Bu önerilen İHEB güncellemeleri bir gerekliliktir ve örneksiz değildir. Birleşmiş Milletler daha önce başarılı bir insan hakları çalışması inşa etmiş ve kılavuz ilkelerini genişletmişti. Esasen İHEB de Dört Özgürlüğün bir evrimidir; ifade özgürlüğü, korkudan kurtulma özgürlüğü, inanç özgürlüğü ve yoksulluktan kurtulma özgürlüğü. Bunlar, müttefiklerin İkinci Dünya Savaşı sırasında birlikte savaşma motivasyonu olarak benimsenmişti.
İHEB’de kutsanmış ilkeler, sendikalar ve diğer örgütlerin dünya genelinde, eğitime erişim de dahil insan haklarını teşvik etmelerine yardımcı olmuştur. Örneğin Birleşik Devletler’de Siyahların Gelişmesi için Ulusal Birlik (NAACP), “ayrı fakat eşit” eğitim politikalarının tersine çevrilmesinde, İHEB’de belirtilen temel özgürlükler temelinde bir yurttaşlık hareketini tetiklemede başarılı olmuştur. O zamanlar çoğu emek aktivisti tüm öğrencilerin eğitime eşit şekilde eriştiğini garantilemek üzere gösterilen çabalara dahil oluyordu.
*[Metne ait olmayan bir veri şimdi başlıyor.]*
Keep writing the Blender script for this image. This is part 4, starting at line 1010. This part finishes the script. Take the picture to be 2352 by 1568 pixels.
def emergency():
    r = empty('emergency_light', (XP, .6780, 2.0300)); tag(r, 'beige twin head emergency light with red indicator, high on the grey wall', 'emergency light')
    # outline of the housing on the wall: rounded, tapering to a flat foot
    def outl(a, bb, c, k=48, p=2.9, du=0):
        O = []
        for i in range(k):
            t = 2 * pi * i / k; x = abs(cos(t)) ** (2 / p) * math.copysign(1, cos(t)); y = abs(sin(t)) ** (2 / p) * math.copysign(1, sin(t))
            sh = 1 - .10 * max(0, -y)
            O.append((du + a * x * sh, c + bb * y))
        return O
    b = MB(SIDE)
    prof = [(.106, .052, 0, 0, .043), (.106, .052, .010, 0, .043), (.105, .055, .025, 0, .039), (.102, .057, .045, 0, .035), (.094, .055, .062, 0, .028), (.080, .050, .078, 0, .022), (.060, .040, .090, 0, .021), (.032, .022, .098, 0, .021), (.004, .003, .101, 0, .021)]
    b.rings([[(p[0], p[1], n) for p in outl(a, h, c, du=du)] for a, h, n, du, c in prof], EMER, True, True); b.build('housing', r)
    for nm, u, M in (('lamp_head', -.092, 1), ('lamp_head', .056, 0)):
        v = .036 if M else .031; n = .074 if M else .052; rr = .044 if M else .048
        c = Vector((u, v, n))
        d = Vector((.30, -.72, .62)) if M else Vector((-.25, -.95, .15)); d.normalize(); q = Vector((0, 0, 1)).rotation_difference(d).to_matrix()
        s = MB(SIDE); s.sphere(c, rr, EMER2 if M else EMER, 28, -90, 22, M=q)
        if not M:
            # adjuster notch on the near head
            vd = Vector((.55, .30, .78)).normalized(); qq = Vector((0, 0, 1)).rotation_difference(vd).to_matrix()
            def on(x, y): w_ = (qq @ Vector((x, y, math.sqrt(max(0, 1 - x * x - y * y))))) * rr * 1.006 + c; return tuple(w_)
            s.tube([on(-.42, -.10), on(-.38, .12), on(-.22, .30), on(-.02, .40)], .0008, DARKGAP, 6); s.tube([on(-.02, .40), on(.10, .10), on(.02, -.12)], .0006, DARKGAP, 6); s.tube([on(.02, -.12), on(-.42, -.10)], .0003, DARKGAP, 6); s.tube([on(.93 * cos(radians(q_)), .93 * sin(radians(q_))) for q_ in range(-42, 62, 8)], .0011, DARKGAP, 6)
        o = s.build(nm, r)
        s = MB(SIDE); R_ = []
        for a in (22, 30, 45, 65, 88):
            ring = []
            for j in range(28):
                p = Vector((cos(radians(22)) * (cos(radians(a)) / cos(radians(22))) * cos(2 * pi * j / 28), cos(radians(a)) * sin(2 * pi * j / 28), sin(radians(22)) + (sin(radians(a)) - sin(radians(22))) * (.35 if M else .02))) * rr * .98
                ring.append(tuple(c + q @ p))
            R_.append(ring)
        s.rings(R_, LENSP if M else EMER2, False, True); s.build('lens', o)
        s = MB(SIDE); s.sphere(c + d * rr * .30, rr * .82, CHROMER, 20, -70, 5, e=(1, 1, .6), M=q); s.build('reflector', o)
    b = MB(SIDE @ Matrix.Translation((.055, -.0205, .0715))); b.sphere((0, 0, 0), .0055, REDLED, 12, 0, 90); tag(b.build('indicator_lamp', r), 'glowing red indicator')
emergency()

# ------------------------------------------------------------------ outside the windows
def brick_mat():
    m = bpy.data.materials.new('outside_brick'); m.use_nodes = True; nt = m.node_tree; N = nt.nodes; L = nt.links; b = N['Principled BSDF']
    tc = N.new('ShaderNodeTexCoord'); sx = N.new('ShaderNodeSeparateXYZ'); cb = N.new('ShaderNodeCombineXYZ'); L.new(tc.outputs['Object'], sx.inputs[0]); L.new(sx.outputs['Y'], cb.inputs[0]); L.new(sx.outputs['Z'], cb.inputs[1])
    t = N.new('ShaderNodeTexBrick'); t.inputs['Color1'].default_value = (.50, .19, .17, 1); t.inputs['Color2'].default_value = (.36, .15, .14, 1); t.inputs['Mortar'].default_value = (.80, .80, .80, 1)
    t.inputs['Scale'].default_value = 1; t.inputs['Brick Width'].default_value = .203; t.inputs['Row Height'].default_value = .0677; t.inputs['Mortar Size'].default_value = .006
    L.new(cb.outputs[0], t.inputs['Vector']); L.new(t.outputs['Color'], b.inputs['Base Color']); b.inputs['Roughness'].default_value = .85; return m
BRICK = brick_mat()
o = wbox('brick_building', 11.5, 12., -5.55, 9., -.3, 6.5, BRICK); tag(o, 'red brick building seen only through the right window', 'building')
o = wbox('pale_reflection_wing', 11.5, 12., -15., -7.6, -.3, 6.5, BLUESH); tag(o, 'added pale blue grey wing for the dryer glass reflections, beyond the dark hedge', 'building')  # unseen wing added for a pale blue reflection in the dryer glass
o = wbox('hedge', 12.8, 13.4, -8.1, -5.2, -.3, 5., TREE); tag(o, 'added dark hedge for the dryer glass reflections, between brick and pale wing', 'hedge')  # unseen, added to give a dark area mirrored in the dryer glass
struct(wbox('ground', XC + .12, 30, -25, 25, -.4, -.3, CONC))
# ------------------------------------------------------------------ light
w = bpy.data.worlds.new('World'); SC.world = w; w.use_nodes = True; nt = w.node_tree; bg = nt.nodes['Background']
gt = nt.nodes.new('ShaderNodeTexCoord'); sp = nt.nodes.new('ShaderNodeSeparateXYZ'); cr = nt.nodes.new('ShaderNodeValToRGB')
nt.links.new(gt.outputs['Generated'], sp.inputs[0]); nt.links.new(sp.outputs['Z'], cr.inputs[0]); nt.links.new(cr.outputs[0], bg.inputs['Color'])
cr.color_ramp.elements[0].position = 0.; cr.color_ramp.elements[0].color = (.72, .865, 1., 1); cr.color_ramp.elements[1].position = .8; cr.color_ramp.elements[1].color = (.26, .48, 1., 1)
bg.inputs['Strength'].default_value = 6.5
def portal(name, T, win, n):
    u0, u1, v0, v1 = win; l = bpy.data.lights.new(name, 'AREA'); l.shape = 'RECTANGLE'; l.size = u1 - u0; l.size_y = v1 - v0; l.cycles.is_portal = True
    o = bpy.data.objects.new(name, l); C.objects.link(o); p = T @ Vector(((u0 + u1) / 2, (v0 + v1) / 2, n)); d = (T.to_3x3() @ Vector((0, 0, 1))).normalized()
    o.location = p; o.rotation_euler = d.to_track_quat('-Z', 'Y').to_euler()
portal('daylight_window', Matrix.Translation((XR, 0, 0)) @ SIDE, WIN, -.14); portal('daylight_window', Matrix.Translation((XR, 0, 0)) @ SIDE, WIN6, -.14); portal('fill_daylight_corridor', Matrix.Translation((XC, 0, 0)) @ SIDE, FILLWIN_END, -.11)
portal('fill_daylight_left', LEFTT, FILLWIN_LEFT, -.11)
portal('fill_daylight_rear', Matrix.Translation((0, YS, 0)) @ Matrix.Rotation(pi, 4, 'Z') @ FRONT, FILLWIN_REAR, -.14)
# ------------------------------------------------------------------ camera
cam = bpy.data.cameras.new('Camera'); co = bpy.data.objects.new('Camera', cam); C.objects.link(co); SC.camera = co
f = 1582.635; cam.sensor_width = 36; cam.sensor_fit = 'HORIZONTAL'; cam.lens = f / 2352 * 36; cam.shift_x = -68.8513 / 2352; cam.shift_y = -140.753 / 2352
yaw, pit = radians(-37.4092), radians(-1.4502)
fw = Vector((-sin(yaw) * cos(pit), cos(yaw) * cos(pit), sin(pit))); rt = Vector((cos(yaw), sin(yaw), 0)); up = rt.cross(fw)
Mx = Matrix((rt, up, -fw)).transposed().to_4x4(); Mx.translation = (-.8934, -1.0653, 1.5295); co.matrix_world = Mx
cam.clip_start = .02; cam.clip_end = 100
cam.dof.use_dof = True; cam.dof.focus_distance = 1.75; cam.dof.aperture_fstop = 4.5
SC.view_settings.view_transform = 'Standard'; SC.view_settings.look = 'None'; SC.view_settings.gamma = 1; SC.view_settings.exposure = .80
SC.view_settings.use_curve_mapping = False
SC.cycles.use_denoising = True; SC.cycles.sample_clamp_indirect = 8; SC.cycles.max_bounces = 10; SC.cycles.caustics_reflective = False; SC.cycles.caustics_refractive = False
İHEB uluslararası düzeyde, sömürgeleştirilmiş Afrika uluslarının sömürgecilerinden özgürleşme arayışlarına daha fazla meşruluk kazandırmıştır. Bireyler ve gruplar İHEB’ni bir kılavuz olarak kullanarak, insan haklarını garanti altına almak ve korumak üzere topluluk ve uluslarını örgütleyebilmişlerdir.
Gittikçe bağlantılı hale gelen ve ekonomik olarak farklılaşan bir dünyada İHEB’ndeki eğitim beyanının bugüne uygun hale getirmek üzere incelenmesi ve yenilenmesi gerektiği açıktır. Birlikte ücretsiz, yüksek nitelikli bir eğitime erişim idealini daha fazla tanımlamamız ve buna yönelik çalışmak üzere kolektif olarak kendimizi adamamız lazım. Neyse ki, birlikte çalışmaya sevk edebileceğimiz yeterli sayıda müttefikimiz mevcut. Bugünün ilericiler ağı, dünya çapında topluluk temelli öğretmen sendikaları, yerel ve uluslararası sivil toplum örgütleri sayesinde, daha ilişkili bir eğitim beyanı İHEB’nin esas vaadini ve çok daha fazlasını sağlamak üzere bize eksen sunacaktır.